◆ DATASET EXCERPT:
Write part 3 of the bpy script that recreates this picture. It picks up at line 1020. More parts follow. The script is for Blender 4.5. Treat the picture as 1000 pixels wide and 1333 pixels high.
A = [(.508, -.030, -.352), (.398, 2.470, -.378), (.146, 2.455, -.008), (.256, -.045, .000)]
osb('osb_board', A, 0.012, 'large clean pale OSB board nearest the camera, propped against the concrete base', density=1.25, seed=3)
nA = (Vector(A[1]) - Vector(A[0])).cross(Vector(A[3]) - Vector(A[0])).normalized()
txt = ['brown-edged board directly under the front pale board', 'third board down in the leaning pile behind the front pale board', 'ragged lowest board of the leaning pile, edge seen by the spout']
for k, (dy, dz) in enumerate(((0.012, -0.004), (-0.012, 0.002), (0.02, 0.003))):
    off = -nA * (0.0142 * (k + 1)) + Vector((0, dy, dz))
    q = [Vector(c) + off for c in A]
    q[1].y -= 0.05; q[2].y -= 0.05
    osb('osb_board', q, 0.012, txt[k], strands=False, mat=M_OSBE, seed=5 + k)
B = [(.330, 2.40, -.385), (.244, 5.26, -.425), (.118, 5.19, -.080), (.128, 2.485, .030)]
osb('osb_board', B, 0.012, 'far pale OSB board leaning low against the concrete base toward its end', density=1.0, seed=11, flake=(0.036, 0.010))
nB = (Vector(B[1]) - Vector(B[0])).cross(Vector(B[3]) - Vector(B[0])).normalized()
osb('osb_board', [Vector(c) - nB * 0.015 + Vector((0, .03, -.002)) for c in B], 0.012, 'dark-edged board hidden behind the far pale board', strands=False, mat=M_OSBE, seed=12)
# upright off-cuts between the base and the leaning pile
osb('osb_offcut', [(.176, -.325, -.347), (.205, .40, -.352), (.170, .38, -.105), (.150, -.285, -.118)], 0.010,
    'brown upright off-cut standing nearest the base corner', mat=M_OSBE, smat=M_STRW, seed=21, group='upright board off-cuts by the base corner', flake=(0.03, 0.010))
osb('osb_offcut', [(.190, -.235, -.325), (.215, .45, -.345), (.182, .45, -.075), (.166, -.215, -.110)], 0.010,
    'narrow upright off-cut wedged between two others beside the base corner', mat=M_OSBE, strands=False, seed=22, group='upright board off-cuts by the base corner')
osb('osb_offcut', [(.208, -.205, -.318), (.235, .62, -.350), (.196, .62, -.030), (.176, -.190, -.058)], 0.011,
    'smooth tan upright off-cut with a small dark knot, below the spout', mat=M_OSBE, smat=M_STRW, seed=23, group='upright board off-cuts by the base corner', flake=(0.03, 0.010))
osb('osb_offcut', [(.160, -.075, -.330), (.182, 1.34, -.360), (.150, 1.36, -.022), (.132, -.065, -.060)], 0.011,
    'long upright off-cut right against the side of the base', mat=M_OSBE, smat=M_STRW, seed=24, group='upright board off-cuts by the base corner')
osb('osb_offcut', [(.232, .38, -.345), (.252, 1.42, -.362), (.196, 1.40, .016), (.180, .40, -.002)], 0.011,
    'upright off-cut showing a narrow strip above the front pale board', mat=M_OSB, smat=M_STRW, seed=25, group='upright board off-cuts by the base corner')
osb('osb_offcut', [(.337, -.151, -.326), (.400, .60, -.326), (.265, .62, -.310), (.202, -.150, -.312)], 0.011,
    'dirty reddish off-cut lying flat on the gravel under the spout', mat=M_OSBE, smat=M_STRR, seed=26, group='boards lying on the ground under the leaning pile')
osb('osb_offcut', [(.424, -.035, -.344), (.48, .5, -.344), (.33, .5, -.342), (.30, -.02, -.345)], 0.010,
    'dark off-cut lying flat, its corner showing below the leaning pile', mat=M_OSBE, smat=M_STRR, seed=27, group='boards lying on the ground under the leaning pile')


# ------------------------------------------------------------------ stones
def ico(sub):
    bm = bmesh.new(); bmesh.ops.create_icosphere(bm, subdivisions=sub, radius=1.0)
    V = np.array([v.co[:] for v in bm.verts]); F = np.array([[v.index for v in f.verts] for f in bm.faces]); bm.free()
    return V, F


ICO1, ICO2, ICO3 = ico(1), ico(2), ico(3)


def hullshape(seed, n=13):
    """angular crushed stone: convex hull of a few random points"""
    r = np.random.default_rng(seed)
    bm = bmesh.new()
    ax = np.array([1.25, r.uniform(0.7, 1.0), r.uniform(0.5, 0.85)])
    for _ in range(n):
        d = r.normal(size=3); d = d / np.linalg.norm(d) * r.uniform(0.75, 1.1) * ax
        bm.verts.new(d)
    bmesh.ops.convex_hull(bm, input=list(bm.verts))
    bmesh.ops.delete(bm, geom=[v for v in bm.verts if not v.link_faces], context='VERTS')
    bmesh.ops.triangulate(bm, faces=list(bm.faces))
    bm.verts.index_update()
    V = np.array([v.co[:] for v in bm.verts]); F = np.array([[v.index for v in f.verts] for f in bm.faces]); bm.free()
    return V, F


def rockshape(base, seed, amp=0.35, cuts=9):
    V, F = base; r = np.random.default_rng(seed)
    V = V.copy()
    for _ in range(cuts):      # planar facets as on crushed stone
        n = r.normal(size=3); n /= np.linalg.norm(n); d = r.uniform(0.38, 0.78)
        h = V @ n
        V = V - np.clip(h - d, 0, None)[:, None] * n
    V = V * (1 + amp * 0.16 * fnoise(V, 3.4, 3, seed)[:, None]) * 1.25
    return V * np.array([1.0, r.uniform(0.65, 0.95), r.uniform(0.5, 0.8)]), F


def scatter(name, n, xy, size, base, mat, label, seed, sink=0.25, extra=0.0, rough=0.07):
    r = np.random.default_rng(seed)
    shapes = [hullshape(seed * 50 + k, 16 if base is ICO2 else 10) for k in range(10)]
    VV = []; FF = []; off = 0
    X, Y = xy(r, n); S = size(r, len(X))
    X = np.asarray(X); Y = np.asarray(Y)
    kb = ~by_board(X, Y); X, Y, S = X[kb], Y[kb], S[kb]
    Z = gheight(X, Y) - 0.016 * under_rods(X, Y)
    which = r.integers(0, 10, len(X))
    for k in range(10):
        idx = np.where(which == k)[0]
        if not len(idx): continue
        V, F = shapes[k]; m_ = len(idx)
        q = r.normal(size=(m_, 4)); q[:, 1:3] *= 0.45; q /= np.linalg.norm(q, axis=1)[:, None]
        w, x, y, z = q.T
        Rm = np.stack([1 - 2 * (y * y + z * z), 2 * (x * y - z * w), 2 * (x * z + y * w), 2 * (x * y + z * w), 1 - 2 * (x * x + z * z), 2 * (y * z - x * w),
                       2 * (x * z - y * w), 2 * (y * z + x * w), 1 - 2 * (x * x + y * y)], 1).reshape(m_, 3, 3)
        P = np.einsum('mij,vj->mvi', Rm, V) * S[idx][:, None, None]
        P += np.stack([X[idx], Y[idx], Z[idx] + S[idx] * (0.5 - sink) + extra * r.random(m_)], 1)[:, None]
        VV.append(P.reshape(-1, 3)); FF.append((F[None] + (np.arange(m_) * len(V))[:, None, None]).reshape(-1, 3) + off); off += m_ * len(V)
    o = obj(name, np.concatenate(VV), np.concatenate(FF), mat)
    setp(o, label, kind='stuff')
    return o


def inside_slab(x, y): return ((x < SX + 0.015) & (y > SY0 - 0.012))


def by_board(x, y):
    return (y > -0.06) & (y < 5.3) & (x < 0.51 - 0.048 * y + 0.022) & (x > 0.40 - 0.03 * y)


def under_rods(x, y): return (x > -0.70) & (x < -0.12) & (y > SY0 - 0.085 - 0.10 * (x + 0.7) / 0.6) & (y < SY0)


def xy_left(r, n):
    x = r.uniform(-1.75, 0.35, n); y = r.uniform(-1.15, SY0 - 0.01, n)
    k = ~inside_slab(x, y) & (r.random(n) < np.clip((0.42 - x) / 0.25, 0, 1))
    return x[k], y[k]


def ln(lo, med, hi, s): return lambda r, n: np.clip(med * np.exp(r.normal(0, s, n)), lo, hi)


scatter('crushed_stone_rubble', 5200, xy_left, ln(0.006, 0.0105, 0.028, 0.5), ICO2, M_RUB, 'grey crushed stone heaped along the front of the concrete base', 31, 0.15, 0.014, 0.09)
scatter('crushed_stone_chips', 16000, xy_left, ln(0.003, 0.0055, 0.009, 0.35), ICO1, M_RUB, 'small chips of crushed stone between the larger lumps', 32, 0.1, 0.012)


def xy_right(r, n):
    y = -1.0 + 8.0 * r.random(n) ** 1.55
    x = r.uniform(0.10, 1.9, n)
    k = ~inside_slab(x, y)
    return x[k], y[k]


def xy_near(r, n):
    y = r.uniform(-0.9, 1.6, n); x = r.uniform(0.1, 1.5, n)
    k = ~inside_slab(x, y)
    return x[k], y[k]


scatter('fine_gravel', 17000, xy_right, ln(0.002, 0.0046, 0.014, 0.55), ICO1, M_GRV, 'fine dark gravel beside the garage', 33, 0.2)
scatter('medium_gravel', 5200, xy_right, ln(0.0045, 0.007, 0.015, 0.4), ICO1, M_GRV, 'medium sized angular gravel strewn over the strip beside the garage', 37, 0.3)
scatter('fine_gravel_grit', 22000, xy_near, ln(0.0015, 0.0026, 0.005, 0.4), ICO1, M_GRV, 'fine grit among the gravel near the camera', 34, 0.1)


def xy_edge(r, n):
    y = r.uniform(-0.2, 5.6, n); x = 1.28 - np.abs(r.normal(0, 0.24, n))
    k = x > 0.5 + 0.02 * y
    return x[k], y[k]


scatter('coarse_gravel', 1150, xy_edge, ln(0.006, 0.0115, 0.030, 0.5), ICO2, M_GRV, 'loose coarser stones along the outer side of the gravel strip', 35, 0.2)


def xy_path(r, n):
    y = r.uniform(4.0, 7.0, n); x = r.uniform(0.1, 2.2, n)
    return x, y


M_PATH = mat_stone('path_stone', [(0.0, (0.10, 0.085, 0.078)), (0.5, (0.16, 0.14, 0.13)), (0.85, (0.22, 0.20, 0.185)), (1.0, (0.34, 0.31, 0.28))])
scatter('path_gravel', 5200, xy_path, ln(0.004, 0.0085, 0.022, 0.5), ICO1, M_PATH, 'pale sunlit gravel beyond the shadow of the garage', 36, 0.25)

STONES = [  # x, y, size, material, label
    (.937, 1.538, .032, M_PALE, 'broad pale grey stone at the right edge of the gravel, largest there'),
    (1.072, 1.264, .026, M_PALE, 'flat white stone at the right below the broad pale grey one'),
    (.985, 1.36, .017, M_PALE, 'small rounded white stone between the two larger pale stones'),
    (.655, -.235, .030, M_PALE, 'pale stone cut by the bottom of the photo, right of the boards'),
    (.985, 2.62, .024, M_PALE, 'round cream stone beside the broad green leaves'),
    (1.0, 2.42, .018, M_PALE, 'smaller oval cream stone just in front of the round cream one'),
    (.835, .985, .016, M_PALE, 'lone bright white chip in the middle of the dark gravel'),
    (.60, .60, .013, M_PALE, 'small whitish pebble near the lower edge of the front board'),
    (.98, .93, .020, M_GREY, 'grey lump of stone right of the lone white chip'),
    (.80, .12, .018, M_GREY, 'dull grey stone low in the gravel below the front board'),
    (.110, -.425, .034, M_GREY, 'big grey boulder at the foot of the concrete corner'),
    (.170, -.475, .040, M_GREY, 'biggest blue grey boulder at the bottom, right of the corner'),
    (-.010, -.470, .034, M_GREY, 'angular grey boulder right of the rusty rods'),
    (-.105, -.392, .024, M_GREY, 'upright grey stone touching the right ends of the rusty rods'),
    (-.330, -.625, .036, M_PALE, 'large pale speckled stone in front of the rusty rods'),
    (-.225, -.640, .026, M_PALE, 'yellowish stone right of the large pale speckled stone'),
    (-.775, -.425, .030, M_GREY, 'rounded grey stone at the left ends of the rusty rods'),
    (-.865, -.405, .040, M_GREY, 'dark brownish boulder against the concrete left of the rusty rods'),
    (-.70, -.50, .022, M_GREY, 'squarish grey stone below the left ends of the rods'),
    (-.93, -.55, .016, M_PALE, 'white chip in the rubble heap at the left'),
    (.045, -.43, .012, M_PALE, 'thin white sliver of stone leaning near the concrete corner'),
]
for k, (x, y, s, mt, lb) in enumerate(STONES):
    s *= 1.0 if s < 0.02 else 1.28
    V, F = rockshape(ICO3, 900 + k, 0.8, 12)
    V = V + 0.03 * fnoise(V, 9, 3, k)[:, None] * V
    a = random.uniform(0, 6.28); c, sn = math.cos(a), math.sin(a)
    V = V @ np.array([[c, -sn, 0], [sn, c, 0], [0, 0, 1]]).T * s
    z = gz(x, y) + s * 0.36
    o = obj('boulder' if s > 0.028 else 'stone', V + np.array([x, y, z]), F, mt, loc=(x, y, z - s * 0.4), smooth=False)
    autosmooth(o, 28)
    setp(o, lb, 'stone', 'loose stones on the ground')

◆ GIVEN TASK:
Transcribe, exactly and exclusively, the run of lines that opens with the line bearing "(0.34, 0.31, 0.28))])" and closes with the line bearing "garage', 36, 0.25)".

◆ RESPONSE TO THIS EXERCISE:
M_PATH = mat_stone('path_stone', [(0.0, (0.10, 0.085, 0.078)), (0.5, (0.16, 0.14, 0.13)), (0.85, (0.22, 0.20, 0.185)), (1.0, (0.34, 0.31, 0.28))])
scatter('path_gravel', 5200, xy_path, ln(0.004, 0.0085, 0.022, 0.5), ICO1, M_PATH, 'pale sunlit gravel beyond the shadow of the garage', 36, 0.25)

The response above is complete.